Tunisie : «Ti amo» tue le père

Cartes sur table, Hamlet et ses cavaliers, convertis en riders, jouent leur destin dans une partie de poker. Sur du metal, du jazz ou du disco, les personnages de Shakespeare font leur come back dans «Ti Amo», spectacle syrien présenté aux JTC 2009.

Imaginez un «Hamlet» vêtu intégralement en noir, avec un grand tatouage tribal sur le dos. Cape en fourrure et ceinture argentée, le personnage culte de Shakespeare revient sur scène en 2009, dans une version moderne. Ophélie, Roméo et Juliette ont fait un comeback fracassant sur la même scène dans une même pièce de théâtre, mardi 17 novembre, au Théâtre Municipal de Tunis. C’est «Ti Amo», une pièce syrienne, qui a réincarné tous ces personnages mythiques du 4ème art. Mise en scène par Raghda Chaârani, ce spectacle a été présenté dans le cadre de la 16ème édition des Journées Théâtrales de Carthage. A 16h, la bonbonnière a commencé à se remplir. Après une demi-heure, la salle était comble. Le public tunisien déserte souvent ses théâtres. Mais cette fois-ci, il semble séduit par les visages familiers de «Ti Amo» vus dans les séries télé arabes à succès, telles que la saga syrienne de «Bab El Hara».


Parodier la tragédie !

Sur une scène nue, sous un éclairage sombre, Hamlet se lance dans un monologue époustouflant. La tragédie shakespearienne est à l’honneur mais la déconstruction ne tarde pas à prendre place pour en faire une comédie. Soucis de modernité exige. Vidéos, musique et danse donnent plus de fraicheur et de vivacité à l’action. Ebouriffant. Loin d’être une adaptation de l’œuvre de Shakespeare, ce spectacle théâtral exploite ces outils pour distiller les traits de caractère d’un personnage ou renforcer la succession des faits. Dans «Ti Amo», la vidéo n’est pas une composante à part, mais un élément investi au sein même de la mise en scène. Les images défilant sur l’écran relatent des événements se déroulant simultanément sur la scène, en dialogue ininterrompu. Les vidéos amortissent même la décomposition de la tragédie. Une nécessité imposée par l’approche moderniste. Ainsi, Hamlet, sur scène, retire son téléphone portable et appellent ses cavaliers. Plus de fantastiques chevauchées pour ces hommes. Les cavaliers sont reconvertis en riders. Roulements de batterie et cris de black metal résonnent dans la salle. La vidéo met en scène ces motards habillés en noir et tatoués.

Shakespeare en smurf

Au-delà des vidéos, la musique est intelligemment exploitée dans la pièce et sert souvent à mieux sculpter les portraits des personnages.

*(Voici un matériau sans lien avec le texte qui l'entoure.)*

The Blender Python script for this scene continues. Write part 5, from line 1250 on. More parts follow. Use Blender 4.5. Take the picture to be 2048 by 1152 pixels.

Du jazz pour le cavalier raffiné qui défile sur «Fever». Le père de Hamlet est dans la nostalgie des oldies avec «Daddy Cool», morceau culte de la musique disco. Même la danse n’y était pas uniquement pour le show. Smurf, break ou danse orientale, Raghda Chaârani essuie les larmes des personnages de Shakespeare. «Ti Amo» nous fait rire de l’ironie du sort plutôt que pleurer un destin tragique. Un percussionniste rythme la pièce scène par scène, avec sa batterie ou sa tabla.

Entre rouge et noir, l’esthétique scénique puise dans l’obscurité du noir enflammé par une touche d’un rouge passionnel. Aussi sombres que soient les personnages, l’amour peut jaillir du fond d’eux à n’importe quel moment de la pièce. La noblesse et la froideur du noir froid est réchauffée par la luxuriante flamme érotique du rouge. Ophélie et Roméo sont amoureux. Juliette tombe sous le charme de Hamlet. La nudité de la scène noire rend un ultime hommage au règne de l’anarchie.

En s’attaquant à Shakespeare, Raghda Chaârani a tué le père. Ce que gagnerait à faire nos «théâtreux» tunisiens.